_Exercise requirements:_
Take the lines from the beginning of the data below through the line holding "vs.exposure = 0.40" and return exactly those.

━━━ Material ━━━

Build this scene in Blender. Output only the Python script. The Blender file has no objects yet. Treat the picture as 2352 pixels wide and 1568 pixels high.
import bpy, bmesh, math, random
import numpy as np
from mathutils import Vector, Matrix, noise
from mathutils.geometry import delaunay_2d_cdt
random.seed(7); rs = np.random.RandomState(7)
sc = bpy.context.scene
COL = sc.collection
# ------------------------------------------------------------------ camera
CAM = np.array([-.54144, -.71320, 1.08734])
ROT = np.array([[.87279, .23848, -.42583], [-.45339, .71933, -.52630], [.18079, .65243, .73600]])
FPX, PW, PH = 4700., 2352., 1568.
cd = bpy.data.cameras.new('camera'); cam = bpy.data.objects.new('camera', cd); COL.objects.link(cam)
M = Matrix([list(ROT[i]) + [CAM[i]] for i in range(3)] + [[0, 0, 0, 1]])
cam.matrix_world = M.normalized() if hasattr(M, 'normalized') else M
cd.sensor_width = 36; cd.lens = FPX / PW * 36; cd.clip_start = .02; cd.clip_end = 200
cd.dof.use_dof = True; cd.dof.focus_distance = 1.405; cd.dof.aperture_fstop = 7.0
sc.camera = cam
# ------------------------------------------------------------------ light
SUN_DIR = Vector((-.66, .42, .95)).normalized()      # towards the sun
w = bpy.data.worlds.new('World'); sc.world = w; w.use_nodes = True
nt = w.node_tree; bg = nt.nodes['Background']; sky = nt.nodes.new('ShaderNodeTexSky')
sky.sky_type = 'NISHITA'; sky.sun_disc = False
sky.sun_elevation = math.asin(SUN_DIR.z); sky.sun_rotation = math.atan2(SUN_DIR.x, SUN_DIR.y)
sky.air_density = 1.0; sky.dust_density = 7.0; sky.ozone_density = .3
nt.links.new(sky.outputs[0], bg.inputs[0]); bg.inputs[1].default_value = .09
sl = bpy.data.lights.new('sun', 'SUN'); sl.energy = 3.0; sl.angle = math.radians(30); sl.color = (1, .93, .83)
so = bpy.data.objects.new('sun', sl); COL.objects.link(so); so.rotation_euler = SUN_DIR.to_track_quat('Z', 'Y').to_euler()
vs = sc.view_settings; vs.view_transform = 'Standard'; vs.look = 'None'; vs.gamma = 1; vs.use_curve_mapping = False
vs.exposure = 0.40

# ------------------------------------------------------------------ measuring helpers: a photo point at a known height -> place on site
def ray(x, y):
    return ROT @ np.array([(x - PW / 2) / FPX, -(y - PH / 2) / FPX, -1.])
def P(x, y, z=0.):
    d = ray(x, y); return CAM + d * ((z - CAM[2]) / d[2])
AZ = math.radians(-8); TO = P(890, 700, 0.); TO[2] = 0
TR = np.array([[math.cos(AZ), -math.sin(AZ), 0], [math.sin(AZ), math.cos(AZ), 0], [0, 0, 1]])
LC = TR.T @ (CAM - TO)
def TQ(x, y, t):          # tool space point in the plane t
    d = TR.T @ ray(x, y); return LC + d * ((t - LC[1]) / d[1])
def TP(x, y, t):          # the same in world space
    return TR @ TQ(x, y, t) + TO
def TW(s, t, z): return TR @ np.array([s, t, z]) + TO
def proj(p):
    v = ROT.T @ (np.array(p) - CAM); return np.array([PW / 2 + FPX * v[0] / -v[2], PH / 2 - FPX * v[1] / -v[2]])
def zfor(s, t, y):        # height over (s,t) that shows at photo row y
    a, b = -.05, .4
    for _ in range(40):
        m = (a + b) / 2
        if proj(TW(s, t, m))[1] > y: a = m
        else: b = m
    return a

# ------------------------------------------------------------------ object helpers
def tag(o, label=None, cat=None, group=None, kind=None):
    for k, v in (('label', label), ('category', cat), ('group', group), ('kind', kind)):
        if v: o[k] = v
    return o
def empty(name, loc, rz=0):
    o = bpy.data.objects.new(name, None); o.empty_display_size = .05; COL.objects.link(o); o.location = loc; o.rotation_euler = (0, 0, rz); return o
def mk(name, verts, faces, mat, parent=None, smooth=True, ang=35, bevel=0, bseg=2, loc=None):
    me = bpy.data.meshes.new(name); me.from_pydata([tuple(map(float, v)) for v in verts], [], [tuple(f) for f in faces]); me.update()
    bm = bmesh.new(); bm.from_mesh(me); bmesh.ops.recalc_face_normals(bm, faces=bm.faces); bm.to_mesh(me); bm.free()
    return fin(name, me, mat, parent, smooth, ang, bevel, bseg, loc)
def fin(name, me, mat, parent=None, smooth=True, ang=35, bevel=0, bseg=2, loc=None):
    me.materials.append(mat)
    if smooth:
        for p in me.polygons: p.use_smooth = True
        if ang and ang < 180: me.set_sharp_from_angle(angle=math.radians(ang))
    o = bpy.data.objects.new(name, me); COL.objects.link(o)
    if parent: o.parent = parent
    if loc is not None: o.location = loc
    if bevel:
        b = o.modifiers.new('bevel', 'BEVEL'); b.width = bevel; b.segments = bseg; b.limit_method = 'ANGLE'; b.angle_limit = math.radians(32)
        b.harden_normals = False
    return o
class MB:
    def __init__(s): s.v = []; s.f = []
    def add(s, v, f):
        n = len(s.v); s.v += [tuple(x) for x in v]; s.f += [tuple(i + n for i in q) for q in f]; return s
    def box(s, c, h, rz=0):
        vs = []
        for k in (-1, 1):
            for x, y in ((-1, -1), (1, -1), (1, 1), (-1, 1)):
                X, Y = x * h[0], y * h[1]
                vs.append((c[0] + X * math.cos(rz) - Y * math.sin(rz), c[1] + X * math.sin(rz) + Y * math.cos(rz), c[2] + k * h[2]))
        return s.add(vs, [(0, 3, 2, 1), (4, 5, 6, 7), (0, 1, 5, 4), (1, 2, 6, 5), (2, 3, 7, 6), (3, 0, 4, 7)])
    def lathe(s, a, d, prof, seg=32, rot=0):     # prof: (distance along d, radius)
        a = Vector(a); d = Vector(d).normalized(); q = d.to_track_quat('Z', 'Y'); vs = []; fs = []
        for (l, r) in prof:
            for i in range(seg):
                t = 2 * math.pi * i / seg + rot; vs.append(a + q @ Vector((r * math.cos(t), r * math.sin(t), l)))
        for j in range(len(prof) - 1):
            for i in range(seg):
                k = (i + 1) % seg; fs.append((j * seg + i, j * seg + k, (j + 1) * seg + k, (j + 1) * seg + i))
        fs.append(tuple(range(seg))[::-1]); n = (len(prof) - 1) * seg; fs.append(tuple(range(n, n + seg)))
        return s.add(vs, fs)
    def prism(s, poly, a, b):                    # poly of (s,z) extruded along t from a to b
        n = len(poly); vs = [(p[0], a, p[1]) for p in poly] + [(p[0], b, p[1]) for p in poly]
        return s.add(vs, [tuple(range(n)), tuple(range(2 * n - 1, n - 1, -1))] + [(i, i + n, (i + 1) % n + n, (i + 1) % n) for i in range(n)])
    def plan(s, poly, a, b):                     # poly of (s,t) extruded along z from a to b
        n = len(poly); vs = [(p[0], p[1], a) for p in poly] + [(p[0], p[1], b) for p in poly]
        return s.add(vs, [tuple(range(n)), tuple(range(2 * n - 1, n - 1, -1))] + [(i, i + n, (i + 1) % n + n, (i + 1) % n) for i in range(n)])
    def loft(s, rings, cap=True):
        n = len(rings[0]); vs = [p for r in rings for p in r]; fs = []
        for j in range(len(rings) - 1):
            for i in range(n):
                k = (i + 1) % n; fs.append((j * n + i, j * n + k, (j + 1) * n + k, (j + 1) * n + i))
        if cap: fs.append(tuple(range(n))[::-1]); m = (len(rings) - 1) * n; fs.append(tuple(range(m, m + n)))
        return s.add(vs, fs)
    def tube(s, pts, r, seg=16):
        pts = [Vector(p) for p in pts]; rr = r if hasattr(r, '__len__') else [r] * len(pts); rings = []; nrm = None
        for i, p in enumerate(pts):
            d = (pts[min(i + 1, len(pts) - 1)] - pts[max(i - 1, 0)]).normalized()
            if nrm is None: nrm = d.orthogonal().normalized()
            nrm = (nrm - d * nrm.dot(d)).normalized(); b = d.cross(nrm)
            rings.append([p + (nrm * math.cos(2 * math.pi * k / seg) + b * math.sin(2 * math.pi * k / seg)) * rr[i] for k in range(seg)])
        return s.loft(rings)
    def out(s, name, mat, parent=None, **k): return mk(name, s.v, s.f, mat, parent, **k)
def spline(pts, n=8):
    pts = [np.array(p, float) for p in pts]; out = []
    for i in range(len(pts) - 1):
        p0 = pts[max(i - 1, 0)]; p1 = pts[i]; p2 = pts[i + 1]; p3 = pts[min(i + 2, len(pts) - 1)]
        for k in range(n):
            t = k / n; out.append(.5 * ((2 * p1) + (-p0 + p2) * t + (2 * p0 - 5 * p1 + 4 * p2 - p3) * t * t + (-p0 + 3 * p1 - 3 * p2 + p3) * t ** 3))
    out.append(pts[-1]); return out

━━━

_Expected answer:_
Build this scene in Blender. Output only the Python script. The Blender file has no objects yet. Treat the picture as 2352 pixels wide and 1568 pixels high.
import bpy, bmesh, math, random
import numpy as np
from mathutils import Vector, Matrix, noise
from mathutils.geometry import delaunay_2d_cdt
random.seed(7); rs = np.random.RandomState(7)
sc = bpy.context.scene
COL = sc.collection
# ------------------------------------------------------------------ camera
CAM = np.array([-.54144, -.71320, 1.08734])
ROT = np.array([[.87279, .23848, -.42583], [-.45339, .71933, -.52630], [.18079, .65243, .73600]])
FPX, PW, PH = 4700., 2352., 1568.
cd = bpy.data.cameras.new('camera'); cam = bpy.data.objects.new('camera', cd); COL.objects.link(cam)
M = Matrix([list(ROT[i]) + [CAM[i]] for i in range(3)] + [[0, 0, 0, 1]])
cam.matrix_world = M.normalized() if hasattr(M, 'normalized') else M
cd.sensor_width = 36; cd.lens = FPX / PW * 36; cd.clip_start = .02; cd.clip_end = 200
cd.dof.use_dof = True; cd.dof.focus_distance = 1.405; cd.dof.aperture_fstop = 7.0
sc.camera = cam
# ------------------------------------------------------------------ light
SUN_DIR = Vector((-.66, .42, .95)).normalized()      # towards the sun
w = bpy.data.worlds.new('World'); sc.world = w; w.use_nodes = True
nt = w.node_tree; bg = nt.nodes['Background']; sky = nt.nodes.new('ShaderNodeTexSky')
sky.sky_type = 'NISHITA'; sky.sun_disc = False
sky.sun_elevation = math.asin(SUN_DIR.z); sky.sun_rotation = math.atan2(SUN_DIR.x, SUN_DIR.y)
sky.air_density = 1.0; sky.dust_density = 7.0; sky.ozone_density = .3
nt.links.new(sky.outputs[0], bg.inputs[0]); bg.inputs[1].default_value = .09
sl = bpy.data.lights.new('sun', 'SUN'); sl.energy = 3.0; sl.angle = math.radians(30); sl.color = (1, .93, .83)
so = bpy.data.objects.new('sun', sl); COL.objects.link(so); so.rotation_euler = SUN_DIR.to_track_quat('Z', 'Y').to_euler()
vs = sc.view_settings; vs.view_transform = 'Standard'; vs.look = 'None'; vs.gamma = 1; vs.use_curve_mapping = False
vs.exposure = 0.40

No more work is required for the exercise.